Não ligue: todos somos hackeados
Alceu A. Sperança
Tempos terríveis, de governos incapazes de proteger os cidadãos e corporações hipercompetentes em paranoiar a classe média. Antes dos atentados às torres gêmeas as leis não autorizavam o governo a espionar a vida dos cidadãos. Agora, a pretexto de combater o terror, o populismo boquirroto pratica às escâncaras o que já se fazia na sombra.
Pelo menos desde a revelação de que o governo estadunidense mentia para seu próprio povo, nos Pentagon Papers, ninguém mais se sente chocado com revelações provindas de ataques criminosos a segredos de Estado, empresas ou pessoas. A interceptação só pega mal quando não descobre nada monstruoso.

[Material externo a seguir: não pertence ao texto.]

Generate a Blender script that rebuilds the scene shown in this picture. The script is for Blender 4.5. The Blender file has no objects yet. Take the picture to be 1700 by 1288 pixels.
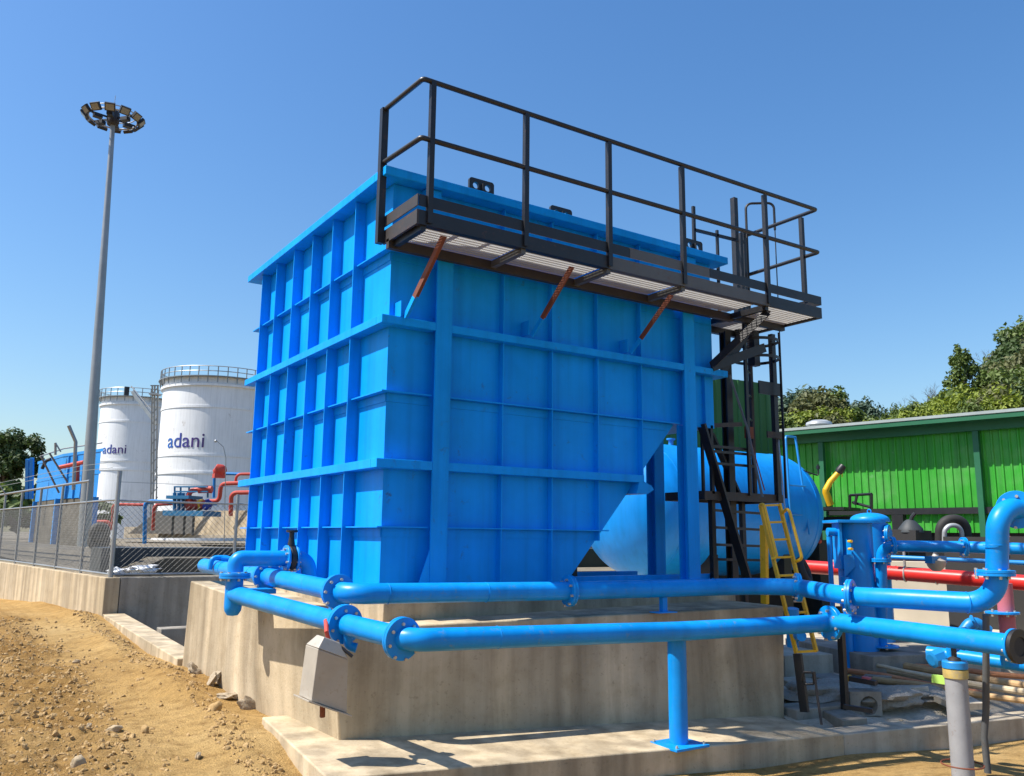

O argumento de que é preciso cercar os terroristas e os criminosos antes que ataquem facilita a aceitação: se a violação da lei der na apuração de um crime considerado maior, ela é justificável. Violar sigilos, trapacear as balanças da Justiça e usar fontes criminosas para informar fica banal.
Espionar um cidadão é imoral, mas se em filmagem clandestina ele for apanhado matando a sogra, quem vai crucificar o espião? Quem sem respaldo legal vigia corruptos vira herói ao expor a corrupção à luz. Só que continuar com isso não dá em boa coisa. Tolerar abusos é autorizá-los. Milícias crescem assim.
Espionar e não ser apanhado, eis a questão. Se a tecnologia de gambiarra que espionou Moro, Deltan e mais mil estava impune, fácil supor que agentes da arapongagem pública possuem armas de destruição de reputações em massa custeadas pelo próprio povo espionado. Na antiga URSS, cada país desmontou sua KGB, mas será que todos os demitidos foram para casa dormir sob a proteção dos anjinhos?
Estados mínimos que demitem servidores antes ocupados com espionagem criam a tentação do"empreendedurismo?: continuar espionando e vazar o que der lucro para seitas, credos, oposições e empresas. Diga-me quem tem meios para espionar e te direi quem faz bons negócios. Arranjam empregos na espionagem industrial ou se põem a serviço de insurgências e da indústria armamentista.
A eleição de líderes improváveis não é um fenômeno ocasional. Valores estuporados forjam maiorias antes impossíveis. Um quarto a um terço de aprovação em primeiro turno induzido por fake news, disparadores pagos em caixa 3 e ofensas a adversários dá em boa bancada parlamentar e 50% ou mais votos em segundo turno quando os robôs ajudam a capturar os indiferentes, omissos e indecisos.
Mr. Algoritmo é um amigo que nunca nos ofende na rede social e arregaça o mundo a um clique. Manipulando a combinação de dados que fornecemos a cada instante para uma rede de robôs prontos a se servir de nossas inconfidências, bebedeiras e likes, é esperto a ponto de adivinhar coisas que ainda vamos desejar.
O recente documentário"Privacidade Hackeada?, de Jehane Noujaim e Karim Amer, abre uma fresta de luz sobre a facilidade com que humanos se deixam dominar por robôs, correndo o risco de matar a democracia e instaurar uma"zaptuitocracia".
Para espairecer, que tal o desafio de assistir unicamente ao primeiro episódio de uma série? Bombardeado por truques que induzem a ver todos os próximos e as temporadas seguintes, não vai cansar até um dia resolver o mistério da delegada grávida na Casa de Papel. Se liga, meu: conectou, abriu a guarda.